7. Qualifying Agreements (Paragraphs 4.8 - 4.10) – we believe the guidance could be clearer about the stages involved in an agreement between undertakings being certified. As we understand it, before the second stage of the competition test is applied, the LTA should consider whether the qualifying agreement is in the public interest and that it does not impose restrictions that are not indispensable. However, these two considerations seem to mirror the second and third stages of the competition test. Is it the case that the second and third stages of the competition test are then applied to the “connected scheme” or “connected agreement” (as the case may be), and then the fourth stage applied to the Qualifying Agreement itself? If so, then the guidance does not make this clear.
Closing remarks
Our overall concern is to ensure the guidance, does, as far as it can, give bus operators the confidence that they can negotiate partnerships that deliver real passenger benefits of value to the LTA and to other operators, as well as to themselves.

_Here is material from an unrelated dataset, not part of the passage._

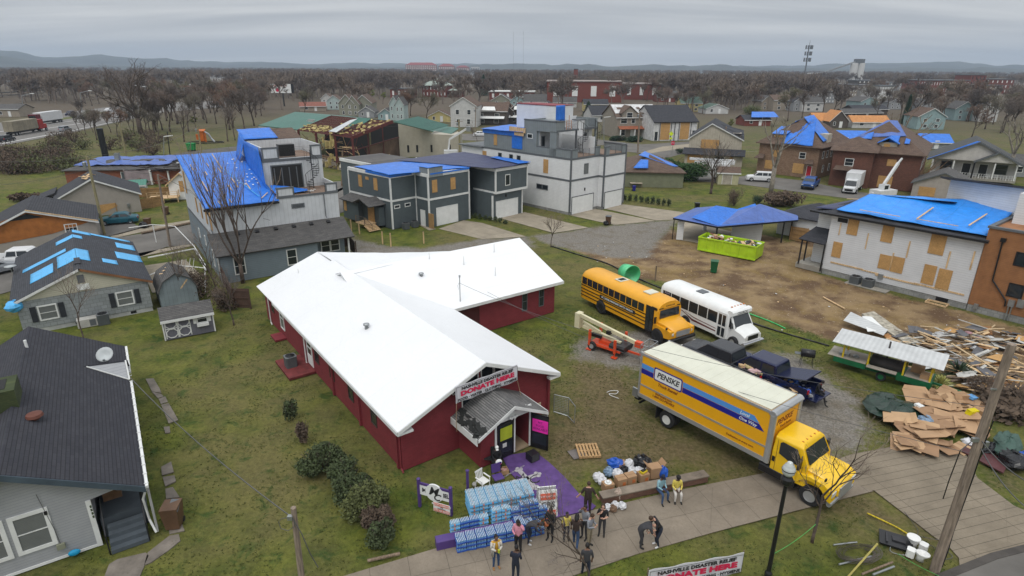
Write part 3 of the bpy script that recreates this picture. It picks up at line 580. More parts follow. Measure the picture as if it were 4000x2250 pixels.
for i in range(5):m.ell((5.05+.1*i,PV-.12,2.32-.05*(i%2)),(.09,.05,.08),6,4)
m.build('white_bow',WHITE,ch)
m=MB();m.box(8.15,-.03,.35,8.85,-.004,.85);m.build('vent_panel',M('cream_panel',(.55,.45,.33),.7),ch)
# roof vents
def vent(u,v,z,r=.14,h=.3,lab='small white roof vent',cap=True,mat=None):
 m=MB();m.lathe([(r*.6,z-.4),(r*.6,z+h*.6)]+([(r,z+h*.6),(r,z+h*.85),(r*.4,z+h)] if cap else [(r*.6,z+h)]),(u,v,0),8);m.build('roof_vent',mat or GALV,ch,True,label=lab)
vent(2.3,9.0,4.0,.2,.3);vent(9.3,15.0,4.25,.2,.28)
for u,v,z in ((13.2,15.2,4.6),(16.6,15.9,4.9),(14.9,13.3,3.9),(10.9,16.6,4.95),(2.4,22.4,3.7)):vent(u,v,z,.045,.45,'thin white vent pipe',False,TRIM)
an=T('antenna_mast','thin dark service mast standing on the white roof edge of the church','mast',(0,0,0));am=ch.matrix_basis
pt=Matrix.Translation(ch.location)@Matrix.Rotation(A36,4,'Z')
def CH(u,v,z=0):return pt@Vec((u,v,z))
an.location=CH(10.6,11.6,3.0);m=MB();m.tube((0,0,0),(0,0,1.9),.035,n=6);m.tube((0,0,1.85),(0,0,2.0),.07,n=6);m.path([(0,0,1.5),(-.15,.05,1.2),(-.1,0,.9)],.015,4);m.build('mast_pole',GALV,an)
# ---------- banners ----------
VIN=M('banner_vinyl',(.62,.62,.66),.6,dirt=.05)
def banner(name,lab,w,h,loc,rz,tilt=0):
 t=T(name,lab,'banner',loc,rz);m=MB();n=16
 for i in range(n):
  a=-w/2+w*i/n;b=-w/2+w*(i+1)/n;ya=.03*sin(i*1.3);yb=.03*sin((i+1)*1.3);m.add([(a,ya,0),(b,yb,0),(b,yb,h),(a,ya,h),(a,ya+.01,0),(b,yb+.01,0),(b,yb+.01,h),(a,ya+.01,h)],[(0,1,2,3),(7,6,5,4),(3,2,6,7),(0,4,5,1)])
 c=m.build('cloth',VIN,t)
 m=MB()
 for a,b,cc,d in ((-w/2+.04,w/2-.04,h-.06,h-.045),(-w/2+.04,w/2-.04,.045,.06),(-w/2+.04,-w/2+.055,.045,h-.045),(w/2-.055,w/2-.04,.045,h-.045)):m.box(a,-.042,cc,b,-.036,d)
 m.build('border',INK,t)
 text('NASHVILLE DISASTER RELIEF',h*.235,INK,t,(0,-.045,h*.79),(R(90),0,0),bold=.009,sx=w/(h*.235*14.2)*.93)
 text('DONATE HERE',h*.36,RED,t,(0,-.045,h*.49),(R(90),0,0),bold=.02,sx=w/(h*.36*6.9)*.88)
 text('FOOD · WATER · CLOTHING · HYGIENE',h*.2,INK,t,(0,-.045,h*.17),(R(90),0,0),bold=.007,sx=w/(h*.2*17.6)*.93)
 return t
b1_=banner('donation_banner','white DONATE HERE banner hung across the church gable above the porch',3.85,.95,tuple(CH(4.7,-.72,3.27)),A36)
b1_.rotation_euler=(0,R(-1),A36)
m=MB();m.path([(-1.9,0,0),(-1.92,.1,-1.2),(-1.9,.1,-1.7)],.015,4);m.path([(1.9,0,0),(2.1,.1,-.6),(2.2,.1,-1.1)],.015,4);m.build('tie_rope',M('tan_rope',(.45,.32,.2),.9),b1_)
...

Additionally, we are concerned to ensure the guidance does not unnecessarily restrict the options open both in terms of the way negotiations may take place and in respect of the breadth and area of coverage of both VPAs and QPSs.
As ever, we remain committed to assisting Government in producing guidance that is clear and helpful to all participants in the process of designing partnership schemes and agreements. If further comments on, or suggested additions to, the draft guidance would help in process of finalising the published documents, we are happy to play a constructive role in further engagement with OFT and DfT.